Developed by the community-driven Fedora Project and sponsored by the IBM-owned Red Hat, Fedora Linux distribution is known to feature cutting-edge technologies that often inspire other Linux distros to innovate; the Wayland display server is one such example. Fedora also serves as a testing ground for Red Hat’s commercial RHEL distribution.

The Fedora Project recently announced the release of Fedora 30 Beta to test its six variants: Workstation, Server, Silverblue, Spins, Labs, and ARM. The popular Workstation desktop ships with GNOME and you also get the option to go for KDE Plasma, Xfce, Pantheon, and DeepinDE. You can get these variants from here.

What’s new in Fedora 30?

The Deepin DE and Pantheon desktops shipping with Fedora 30 Beta are the new options made available starting with this version. Talking specifically about the GNOME environment, it ships with the recently released GNOME 3.32 ‘Taipei’ that comes with a total of 26,438 changes. The base style colors are now saturated, and the overall visual style has been refreshed to offer a modern look.

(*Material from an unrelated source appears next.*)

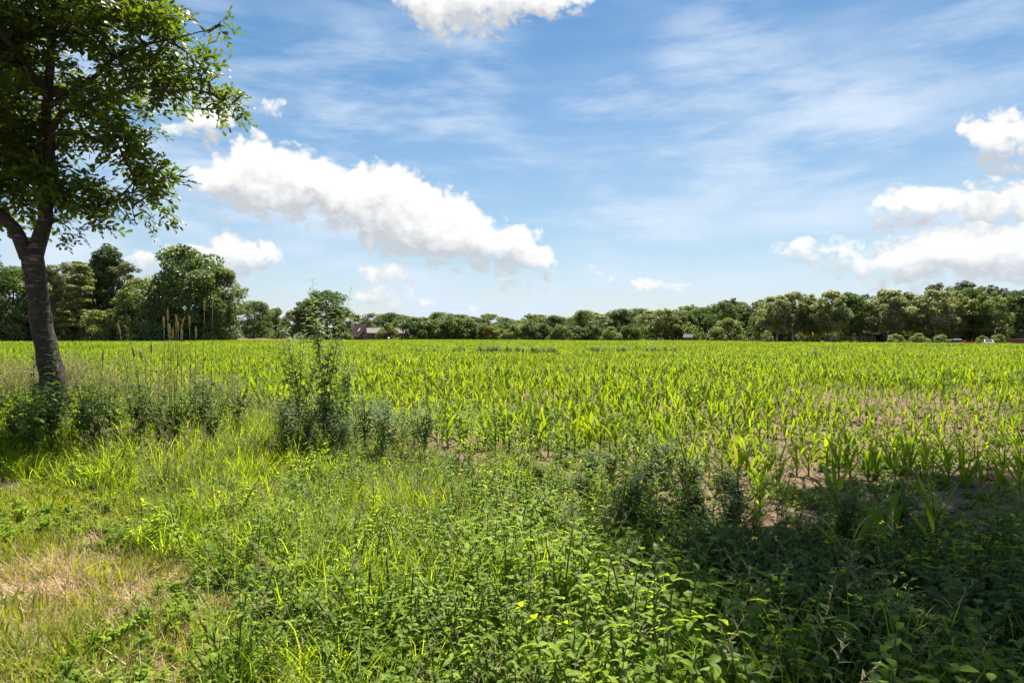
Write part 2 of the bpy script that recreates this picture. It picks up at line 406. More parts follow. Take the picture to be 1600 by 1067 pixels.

Fedora Linux uses the DNF, or Dandified yum, software package manager to take care of different packages. To improve its performance, Fedora 30 Beta compresses all its DNF repository metadata with zchunk compression for higher efficiency.

Other usual updates include regular software fixes and patches to ensure a seamless desktop experience. Popular packages like Python, Perl, Golang, Bash Shell, and GNU C Library also ship with the latest updates.

You can read the complete Fedora 30 Change Set by visiting this link.

While I’d recommend that you use a secondary machine for the installation of a Beta release, the Fedora Project has called this Beta very similar to the final still. Still, proceed with caution and don’t install it on your primary machine to avoid unnecessary glitches.